>> Start MATERIAL PROVIDED

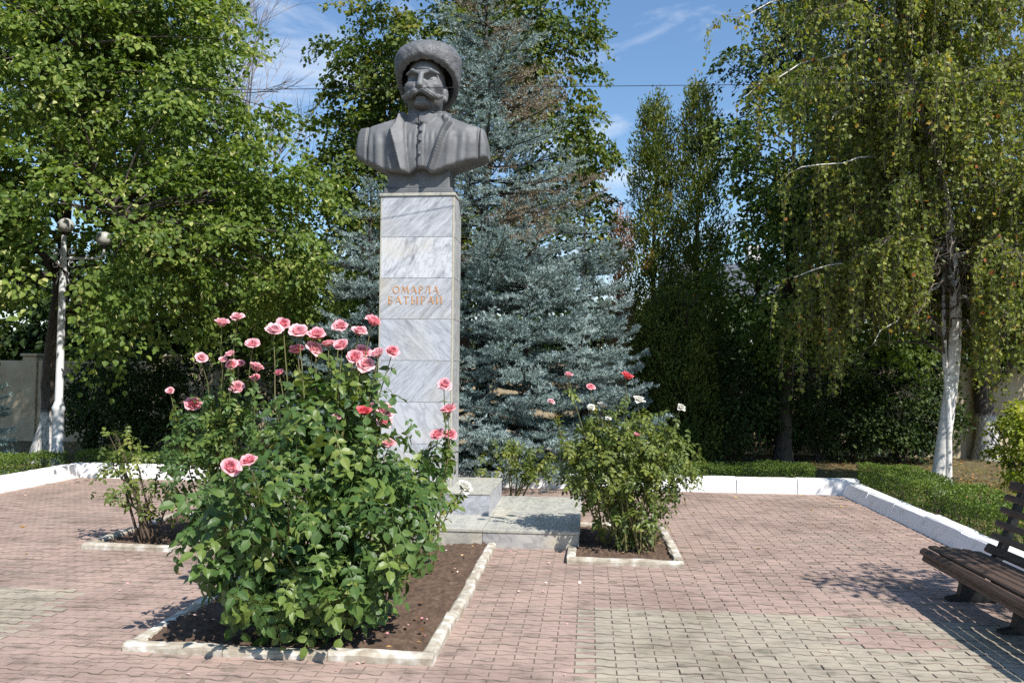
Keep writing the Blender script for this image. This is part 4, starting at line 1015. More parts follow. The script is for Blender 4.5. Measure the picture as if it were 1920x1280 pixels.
# --- birch
def birch():
    pts_px = [(1757, 908, 13.6), (1767, 840, 13.6), (1782, 740, 13.6), (1792, 640, 13.6), (1792, 560, 13.6), (1787, 480, 13.6), (1775, 370, 13.55), (1745, 260, 13.5), (1712, 170, 13.45), (1672, 10, 13.4), (1640, -130, 13.4), (1620, -300, 13.4)]
    tp = np.array([AT(*q) for q in pts_px]); tp[0, 2] = -.05; base = tp[0].copy()
    root = tree_root('birch_tree', 'weeping birch with white bark at the right', base)
    tt = np.linspace(0, 1, len(tp)); tf = np.linspace(0, 1, 40); tq = np.stack([np.interp(tf, tt, tp[:, i]) for i in range(3)], 1)
    k = np.ones(5) / 5
    for i in (0, 1): tq[2:-2, i] = np.convolve(tq[:, i], k, 'valid')
    rad = np.interp(tf, [0, .04, .15, .4, .7, 1], [.165, .125, .112, .085, .062, .028])
    mb = MB(); tube(mb, tq, rad, 12)
    # second stem grown together with the first, parting from it near the foot
    s2 = np.array([AT(1776, 908, 13.52), AT(1779, 830, 13.50), AT(1778, 750, 13.52), AT(1771, 670, 13.6), AT(1769, 570, 13.8), AT(1772, 420, 14.1), AT(1800, 280, 14.2), AT(1850, 60, 14.3), AT(1880, -150, 14.4)]); s2[0, 2] = -.05
    tf2 = np.linspace(0, 1, 26); t2 = np.stack([np.interp(tf2, np.linspace(0, 1, len(s2)), s2[:, i]) for i in range(3)], 1)
    mb2 = MB(); tube(mb2, t2, np.interp(tf2, [0, .1, .5, 1], [.085, .055, .035, .012]), 10)
    to_local(mb, base).obj('trunk', M['birchbark'], root, smooth=True); to_local(mb2, base).obj('trunk', M['birchbark'], root, smooth=True)
    mbb = MB(); mbd = MB(); mbs = MB(); LP, LY, LZ, LT = [], [], [], []
    pale = M['birchbark']
    specs = []
    for k in range(165):
        src, tfx = (tq, tf) if rng.random() < .62 else (t2, tf2)
        f = rng.uniform(.36, .98); s = np.array([np.interp(f, tfx, src[:, i]) for i in range(3)])
        a = rng.uniform(-math.pi, math.pi)
        reach = rng.uniform(1.1, 3.1) * (1.0 if s[2] < 8 else .75)
        d = np.array((math.cos(a), math.sin(a) * .85, 0))
        if d[1] > .45 and rng.random() < .5: continue
        specs.append((s, d, reach))
    # long low limb reaching left, as in the picture
    for (e_px, s_px, D) in (((1490, 520), (1780, 470), 13.2), ((1560, 225), (1700, 170), 13.0), ((1400, 180), (1690, 60), 13.2), ((1370, 40), (1680, -40), 13.0), ((1880, 480), (1795, 480), 13.2), ((1470, 330), (1760, 300), 12.9), ((1900, 600), (1795, 560), 12.8), ((1640, 640), (1785, 520), 13.0)):
        s = AT(*s_px, 13.5); e = AT(*e_px, D); specs.append((s, e - s, None))
    for s, d, reach in specs:
        if reach is None:
            e = s + d; mid = (s + e) / 2 + np.array((0, 0, .30)); r0 = .032; main = True; reach = np.linalg.norm(d)
        else:
            e = s + d * reach + np.array((0, 0, rng.uniform(-.5, .6))); mid = (s + e) / 2 + np.array((0, 0, .35 * reach)); r0 = .020; main = False
        br = rough_path(bez(s, mid, e, 10), .04); tube(mbb if main else mbd, br, np.linspace(r0, .006, 10), 5)
        if main: to_local(mbb, base).obj('branch', pale, root, smooth=True); mbb = MB()
        ns = int(11 + 7 * reach)
        for q in range(ns):
            f = rng.uniform(.22, 1); p0 = np.array([np.interp(f, np.linspace(0, 1, 10), br[:, i]) for i in range(3)])
            side = rng.normal(0, .32, 3); side[2] = 0; ln = rng.uniform(.5, 1.55)
            if p0[2] - ln < 1.15: ln = max(.25, p0[2] - 1.15 - rng.uniform(0, .6))
            p1 = p0 + side + np.array((0, 0, -ln)); ex, ey = proj(p1)
            if ((1580 < ex < 1760 and ey > 640) or (1745 < ex < 1825 and ey > 450 and p1[1] < 13.8)) and rng.random() < .93: continue
            st = bez(p0, p0 + side * 1.1 + np.array((0, 0, .05)), p1, 4)
            tube(mbs, st, np.linspace(.006, .0025, 4), 3)
            nl = int(ln / .030); tl_ = rng.uniform(.1, 1, nl)
            c = np.stack([np.interp(tl_, np.linspace(0, 1, 4), st[:, i]) for i in range(3)], 1) + rng.normal(0, .035, (nl, 3))
            yd = rng.normal(0, .55, (nl, 3)); yd[:, 2] -= .75
            zd = rng.normal(0, .7, (nl, 3)) + np.array((.25, -.45, .4))
            LP.append(c); LY.append(yd); LZ.append(zd); LT.append(np.clip(.54 + rng.normal(0, .10) + rng.normal(0, .16, nl), 0, .9))
    tag(to_local(mbd, base).obj('branches', M['twig'], root, smooth=True), kind='stuff'); tag(to_local(mbs, base).obj('twigs', M['twig'], root), kind='stuff')
    LP = np.concatenate(LP); X, Y, Z = axes(np.concatenate(LY), np.concatenate(LZ)); t = np.concatenate(LT); n = len(LP)
    qx, qy = proj(LP); gone = (LP[:, 1] < 13.8) & (qx > 1748) & (qx < 1822) & (qy > 440) & (rng.random(n) < .93)
    gone |= (qx > 1590) & (qx < 1760) & (qy > 560 + 120 * rng.random(n))
    Sv = np.array(S); nearest = np.full(n, 9.0)
    for p_ in tq[tq[:, 2] < 6.0]:
        d_ = LP - p_; ts = d_ @ Sv; nearest = np.minimum(nearest, np.where(ts > 0, np.linalg.norm(d_ - ts[:, None] * Sv, axis=1), 9))
    tx_, ty_ = proj(tq); dpx = np.full(n, 99.0)
    for q_ in range(len(tq) - 1):
        dpx = np.where((qy - ty_[q_]) * (qy - ty_[q_ + 1]) <= 0, np.minimum(dpx, np.abs(qx - (tx_[q_] + tx_[q_ + 1]) / 2)), dpx)
    gone |= (dpx < 13) & (LP[:, 1] < 13.6) & (rng.random(n) < .7) & (qy > 130)
    gone |= (nearest < .22) & (rng.random(n) < .72)
    LP, X, Y, Z, t = LP[~gone], X[~gone], Y[~gone], Z[~gone], t[~gone]; n = len(LP)
    t[rng.random(n) < .02] = .96; t[rng.random(n) < .006] = 1.0
    mb = MB(); inst(mb, LEAF2_V, LEAF2_F, LP, X, Y, Z, .082 * rng.uniform(.65, 1.2, n), t)
    tag(to_local(mb, base).obj('crown', M['birch'], root), kind='stuff')
birch()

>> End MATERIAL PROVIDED

- **WHAT TO WORK ON**
Count every line in the data that contains the word "picture", then give that count and nothing else.

- **WRITTEN RESPONSE**
2